A very underwhelming experience

1032 Reviews

Star Travel Rating

2/5

Review type

Things to do

Location

Date of travel

January, 2024

Product name

The Royal Palaces of Abomey

Product country

Benin

Product city

Abomey

Travelled with

Couple

Reasons for trip

Culture/Sightseeing

If you’ve watched the 2022 film, The Woman King, starring Viola Davis, you’ll know the Agojie were the all-woman fighting force of Abomey, the capital of the Kingdom of Dahomey between the 17th and 19th centuries. The 6,000-strong force, raided villages under the cover of darkness, took captives and slashed off resisters’ heads to present to the king as trophies of war. They became known by European visitors as ‘Amazons’.
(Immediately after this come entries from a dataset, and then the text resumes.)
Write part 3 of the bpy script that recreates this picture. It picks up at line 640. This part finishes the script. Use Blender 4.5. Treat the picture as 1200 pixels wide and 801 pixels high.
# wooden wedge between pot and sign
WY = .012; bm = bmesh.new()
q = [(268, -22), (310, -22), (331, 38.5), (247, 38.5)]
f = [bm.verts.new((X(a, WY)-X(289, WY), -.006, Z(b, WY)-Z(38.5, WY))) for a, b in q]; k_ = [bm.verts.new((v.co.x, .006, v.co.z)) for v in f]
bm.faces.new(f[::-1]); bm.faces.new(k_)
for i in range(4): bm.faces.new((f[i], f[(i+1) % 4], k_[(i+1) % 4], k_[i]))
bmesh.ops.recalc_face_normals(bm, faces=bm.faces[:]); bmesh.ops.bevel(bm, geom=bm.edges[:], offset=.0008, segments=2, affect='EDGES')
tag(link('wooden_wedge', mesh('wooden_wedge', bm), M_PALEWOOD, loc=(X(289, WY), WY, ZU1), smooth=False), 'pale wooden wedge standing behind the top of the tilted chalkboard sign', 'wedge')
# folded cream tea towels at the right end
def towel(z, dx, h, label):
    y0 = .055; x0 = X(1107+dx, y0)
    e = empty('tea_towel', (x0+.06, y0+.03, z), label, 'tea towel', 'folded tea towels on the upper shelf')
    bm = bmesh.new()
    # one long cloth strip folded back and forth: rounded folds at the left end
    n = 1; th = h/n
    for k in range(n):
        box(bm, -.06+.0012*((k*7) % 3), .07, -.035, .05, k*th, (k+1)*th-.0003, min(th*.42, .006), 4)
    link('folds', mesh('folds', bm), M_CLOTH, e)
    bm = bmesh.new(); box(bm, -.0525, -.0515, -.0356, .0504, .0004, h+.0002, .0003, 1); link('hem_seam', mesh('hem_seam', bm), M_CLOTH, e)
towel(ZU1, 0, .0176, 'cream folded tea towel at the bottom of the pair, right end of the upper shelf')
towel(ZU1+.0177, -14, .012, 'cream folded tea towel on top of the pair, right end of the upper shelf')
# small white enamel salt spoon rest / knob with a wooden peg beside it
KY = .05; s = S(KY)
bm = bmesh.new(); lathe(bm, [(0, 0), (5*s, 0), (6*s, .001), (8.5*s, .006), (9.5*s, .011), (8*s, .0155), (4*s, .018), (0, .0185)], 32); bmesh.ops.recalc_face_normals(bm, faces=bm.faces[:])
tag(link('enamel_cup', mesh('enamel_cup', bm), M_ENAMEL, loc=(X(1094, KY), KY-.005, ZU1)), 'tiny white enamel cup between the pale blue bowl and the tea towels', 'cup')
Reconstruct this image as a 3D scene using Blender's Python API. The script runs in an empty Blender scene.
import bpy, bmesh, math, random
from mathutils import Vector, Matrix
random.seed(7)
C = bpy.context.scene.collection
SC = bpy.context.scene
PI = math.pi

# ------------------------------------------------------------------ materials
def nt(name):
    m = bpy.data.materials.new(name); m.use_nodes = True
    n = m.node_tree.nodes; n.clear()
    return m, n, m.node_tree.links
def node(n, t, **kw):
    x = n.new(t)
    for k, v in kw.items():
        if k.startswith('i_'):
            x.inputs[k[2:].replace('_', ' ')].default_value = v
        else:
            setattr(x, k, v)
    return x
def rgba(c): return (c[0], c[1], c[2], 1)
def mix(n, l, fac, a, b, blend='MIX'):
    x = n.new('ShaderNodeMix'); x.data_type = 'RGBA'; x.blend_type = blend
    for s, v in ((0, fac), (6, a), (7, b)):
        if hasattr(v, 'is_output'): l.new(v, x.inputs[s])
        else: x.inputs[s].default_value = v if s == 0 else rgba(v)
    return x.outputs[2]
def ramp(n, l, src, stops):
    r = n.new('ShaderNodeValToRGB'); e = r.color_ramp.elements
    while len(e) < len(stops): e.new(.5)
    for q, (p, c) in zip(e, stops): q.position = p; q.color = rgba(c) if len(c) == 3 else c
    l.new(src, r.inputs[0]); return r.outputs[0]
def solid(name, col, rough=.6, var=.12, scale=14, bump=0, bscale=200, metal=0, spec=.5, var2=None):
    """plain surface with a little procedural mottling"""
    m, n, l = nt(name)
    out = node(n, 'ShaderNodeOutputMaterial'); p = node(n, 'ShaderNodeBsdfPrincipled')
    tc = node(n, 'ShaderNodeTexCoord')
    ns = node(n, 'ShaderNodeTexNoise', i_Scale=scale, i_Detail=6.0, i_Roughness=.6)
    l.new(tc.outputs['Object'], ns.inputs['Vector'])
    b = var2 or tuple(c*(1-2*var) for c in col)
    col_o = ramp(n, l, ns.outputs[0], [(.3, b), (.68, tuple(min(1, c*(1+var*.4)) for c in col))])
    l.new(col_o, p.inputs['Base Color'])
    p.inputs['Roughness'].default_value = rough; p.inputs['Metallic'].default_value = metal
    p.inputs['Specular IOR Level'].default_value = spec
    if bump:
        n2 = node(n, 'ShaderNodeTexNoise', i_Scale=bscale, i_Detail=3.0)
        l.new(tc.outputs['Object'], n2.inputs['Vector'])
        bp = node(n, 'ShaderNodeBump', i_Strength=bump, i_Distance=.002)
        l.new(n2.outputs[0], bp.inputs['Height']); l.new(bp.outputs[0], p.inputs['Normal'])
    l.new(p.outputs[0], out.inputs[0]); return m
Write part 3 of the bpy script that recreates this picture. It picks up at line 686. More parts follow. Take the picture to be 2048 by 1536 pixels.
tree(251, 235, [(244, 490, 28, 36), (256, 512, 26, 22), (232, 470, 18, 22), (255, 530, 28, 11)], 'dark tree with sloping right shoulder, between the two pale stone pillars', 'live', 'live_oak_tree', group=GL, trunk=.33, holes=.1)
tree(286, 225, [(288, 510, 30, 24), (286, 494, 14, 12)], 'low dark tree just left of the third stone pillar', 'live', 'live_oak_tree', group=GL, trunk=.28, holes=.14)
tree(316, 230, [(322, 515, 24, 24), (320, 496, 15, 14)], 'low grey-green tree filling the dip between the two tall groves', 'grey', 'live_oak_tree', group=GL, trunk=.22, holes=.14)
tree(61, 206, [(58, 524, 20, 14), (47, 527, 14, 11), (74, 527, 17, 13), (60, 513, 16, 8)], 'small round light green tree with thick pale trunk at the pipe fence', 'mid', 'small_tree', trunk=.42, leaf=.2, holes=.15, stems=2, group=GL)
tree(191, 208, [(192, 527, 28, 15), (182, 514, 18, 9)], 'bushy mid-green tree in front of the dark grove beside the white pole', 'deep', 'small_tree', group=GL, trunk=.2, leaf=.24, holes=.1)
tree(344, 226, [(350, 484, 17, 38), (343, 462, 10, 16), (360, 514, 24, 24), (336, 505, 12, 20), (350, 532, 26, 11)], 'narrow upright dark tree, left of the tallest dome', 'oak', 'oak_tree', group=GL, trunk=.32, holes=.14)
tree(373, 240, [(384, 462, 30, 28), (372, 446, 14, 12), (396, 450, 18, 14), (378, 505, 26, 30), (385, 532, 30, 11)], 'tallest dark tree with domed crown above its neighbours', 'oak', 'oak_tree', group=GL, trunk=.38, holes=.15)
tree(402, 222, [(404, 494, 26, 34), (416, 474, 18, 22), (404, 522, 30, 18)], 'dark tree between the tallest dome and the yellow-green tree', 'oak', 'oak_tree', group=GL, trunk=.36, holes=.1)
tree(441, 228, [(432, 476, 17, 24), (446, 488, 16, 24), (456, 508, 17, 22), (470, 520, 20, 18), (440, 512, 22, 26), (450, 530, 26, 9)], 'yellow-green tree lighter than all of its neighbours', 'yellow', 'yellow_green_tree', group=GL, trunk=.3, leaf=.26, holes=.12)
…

Now in Benin, Abomey has 12 former royal residences with each successive king building their own, as it was considered bad luck to live in a predecessors palace. Although a UNESCO site, the palaces of Kings Ghézo and Glélé are the only survivors, and they have been turned into the Historical Museum of Abomey, said to contain a throne mounted on human skulls. Disappointingly, like several of Benin’s museums, it was closed for refurbishment, and we had to content ourselves with walking on red dust paths through the 47 hectare sprawling site the palaces were built on. There were several wooden figures we were told were built on specific sites including the queen’s court or kitchen. But to be honest there was little to see, and without a map, it was hard to get a real understanding of the place and the scale of the site.

On the site of King Agoli Abobi’s palace, were new terracotta-coloured buildings where conserved, colourful bas-reliefs adorned both interior and exterior walls. These depicted the symbols of each king: King Agadja (1718 – 1740) was a blue boat with cream sail, whilst King Ghézo (1818 – 1859) was a forest buffalo.

One of the most interesting looking monuments had swastikas and cannons in bas-relief. It was built to honour the lives of three German and one Belgian soldier who fought alongside the Dahomey soldiers against the colonial French army between 1891 and 1894. The French had lost a cannon in an earlier war, and these four foreigners showed the Dahomey soldiers how to use it. The French, astonished by the sound of the cannon’s detonation, found the four white soldiers, painted black. However, they were recognized by the colour of their hair, arrested and executed.

Our guide also showed us the ackee tree, native to the Gold Coast. We were told that when the fruit ripens, it opens automatically to reveal three creamy coloured seed covers with black seeds underneath.

We finished what was a disappointing tour by avoiding a long row of souvenir stalls.